Newton High School (NHS) seniors Tony Collins and Joshua Suber are among the 89 Georgia students named 2016 Gates Millennium scholars. The NHS students, like fellow Newton County School system students, Tyrik Grant of Alcovy High School and Jesse Eldell of Eastside High School, will receive a good-through-graduation, full-ride scholarships to use at any accredited college or university in the country.
Suber, who was named valedictorian at NHS, will attend Georgia Institute of Technology in Atlanta. During the school year, he took seven advance placement (AP) classes, said Francene A. Breakfield, 12th Grade Counselor and Newton County School System Lead Secondary Counselor. “Joshua is just brilliant. And he works on top of that [the academically-challenging coursework].”
Collins will attend Davidson College in North Carolina.
“Tony is just an extraordinary student. He’s going to end up with 38 credits from college courses,” Breakfield said. He took seven AP classes, some at the University of Alabama, some at Georgia Perimeter College and some at the Newton County College and Career Academy.
He was also the homecoming king and played football, she said.

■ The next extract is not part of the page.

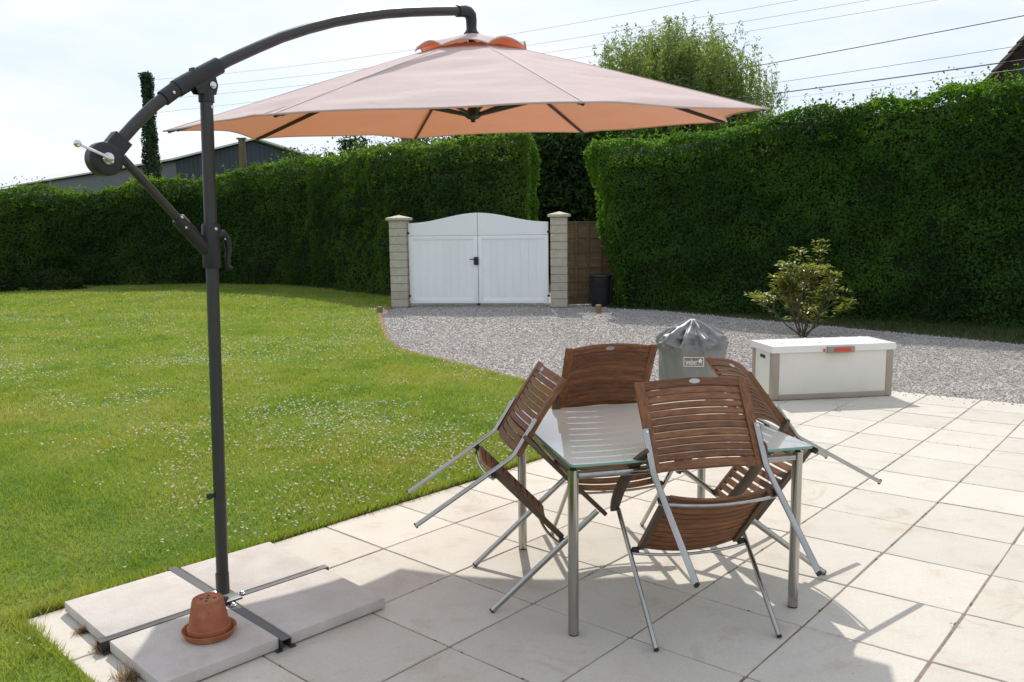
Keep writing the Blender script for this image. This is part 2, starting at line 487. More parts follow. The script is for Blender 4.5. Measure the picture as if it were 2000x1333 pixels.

He also received an athletic scholarship to Davidson.
The expectation is, she said, once a Gates Scholar has completed their education, they will come back and give to the community. “A lot of students come back every year to visit,” she said. They meet with students interested in applying to the Gates Millennium Scholar program. “It has been very helpful.”
Scholarship recipients, she said, are “just grateful for [the scholarship], to not have to worry about finances. They can go to college and concentrate on academics.”
Since 2012, Breakfield said, there have been 13 Gates Millennium Scholars from Newton High school.
To qualify for the scholar program, students must be African-American, American Indian, Alaskan Native, Asian, Pacific Islander or Hispanic-American; have at least a 3.3 grade point average on a 4.0 scale; and must meet the Federal Pell Grant eligibility criteria.
The scholars program was established in 1999 with a $1 billion dollar endowment from the Bill and Melissa Gates Foundation. The class of 2016 is the final class of high school seniors named Gates Millennium Scholars. Administered by the United Negro College Fund (UNCF), the GMS Program, expected to end in 2029, will have selected 20,000 students from low-income backgrounds to receive scholarships covering the cost of undergraduate and graduate school at any accredited college or university.